En ce qui concerne la lutte contre les discriminations, nous avons constaté des avancées. Certaines décisions vont dans le bon sens. J'en citerai une, spectaculaire : la condamnation en première instance de l'entreprise chargée du nettoyage des trains à la gare du Nord. Plusieurs employés ont été reconnus coupables de harcèlement sexuel et de discriminations à l'encontre de certaines salariées.

Il y a un sujet sur lequel mon coeur balance, si j'ose dire, c'est le droit à l'erreur et la lutte contre la fraude aux prestations sociales. Vous avez adopté, après de longues discussions, la loi pour un État au service d'une société de confiance, dite loi ESSOC. Vous y avez introduit tant en matière fiscale qu'en matière sociale la prise en compte de la bonne foi de l'administré. Dans un rapport intitulé « Le droit à l'erreur, et après ? » publié la semaine dernière, nous avons dressé un bilan de ces dispositions. Nous montrons qu'elles sont inégalement mises en place à l'échelle du territoire et qu'aucune instruction générale n'a été donnée par la direction de la sécurité sociale aux organismes de sécurité sociale pour mettre en oeuvre ce droit à l'erreur. Madame la présidente, je sais la commission des Lois extrêmement soucieuse du suivi des textes votés par votre assemblée. Voici un sujet sur lequel vous pourriez utilement vous pencher.

En ce qui concerne la dématérialisation, les contacts que nous avons avec le Gouvernement – le Premier ministre, le secrétaire d'État au numérique principalement – montrent qu'il a pris en compte les préoccupations que nous avons exprimées.
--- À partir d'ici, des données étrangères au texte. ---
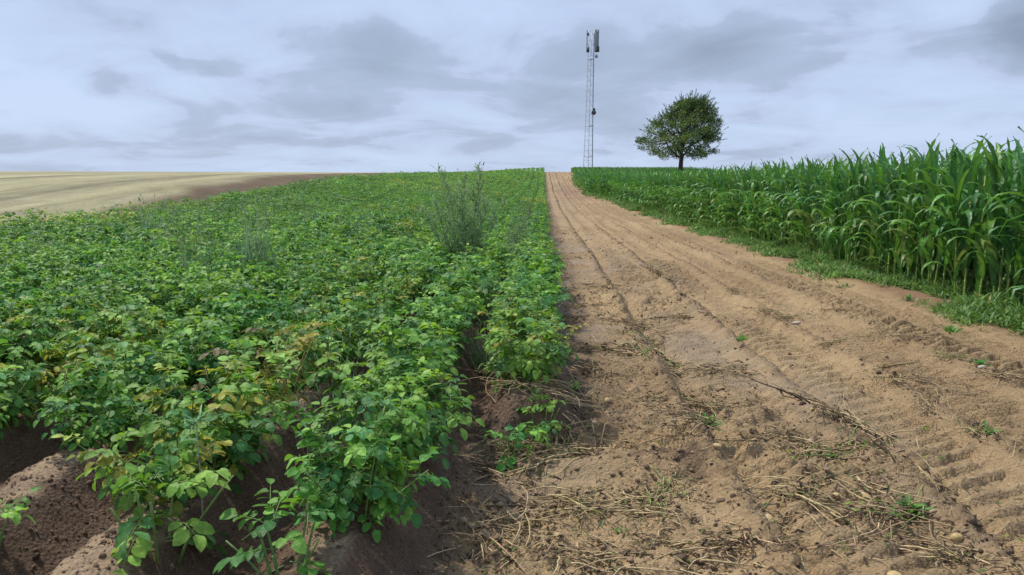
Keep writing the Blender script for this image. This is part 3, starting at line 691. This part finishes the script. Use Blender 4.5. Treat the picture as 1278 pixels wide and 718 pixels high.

J'espère qu'il va mettre en oeuvre des solutions alternatives et surtout des mesures d'accompagnement.

Je cite souvent deux exemples de dématérialisation, un bon et un mauvais.

La généralisation de la prime d'activité il y a deux ans s'est accompagnée d'une dématérialisation des demandes. Le taux de recours a augmenté dépassant même celui du revenu de solidarité active (RSA) parce que les demandeurs, en particulier les 35 % d'entre eux qui sont jugés plus vulnérables, ont été accompagnés de manière très efficace par les employés des caisses d'allocations familiales et de Pôle emploi.

En revanche, lorsque les démarches liées aux permis de conduire et aux cartes grises ont été dématérialisées, il n'y a pas eu le même accompagnement. Le basculement brutal a abouti à un échec : 20 % à 30 % des demandeurs, soit des centaines de milliers de personnes, sont restés « en rade » au début de l'année 2018.

Pour finir, je dois dire que nous avons été touchés par le fait que le Président de la République ait cité notre rapport consacré à la dématérialisation et aux inégalités d'accès aux services publics, le jour même de sa publication, lors du lancement du Grand débat au Grand Bourgtheroulde en janvier dernier. Il a précisé qu'il allait prendre en considération les interrogations exprimées par le Défenseur des droits. Voilà qui est important pour le travail que nous faisons qui est de voir la réalité, de dire la vérité – nous n'avons de comptes à rendre à personne, nous sommes indépendants et libres – et de rechercher des solutions au niveau individuel ou collectif.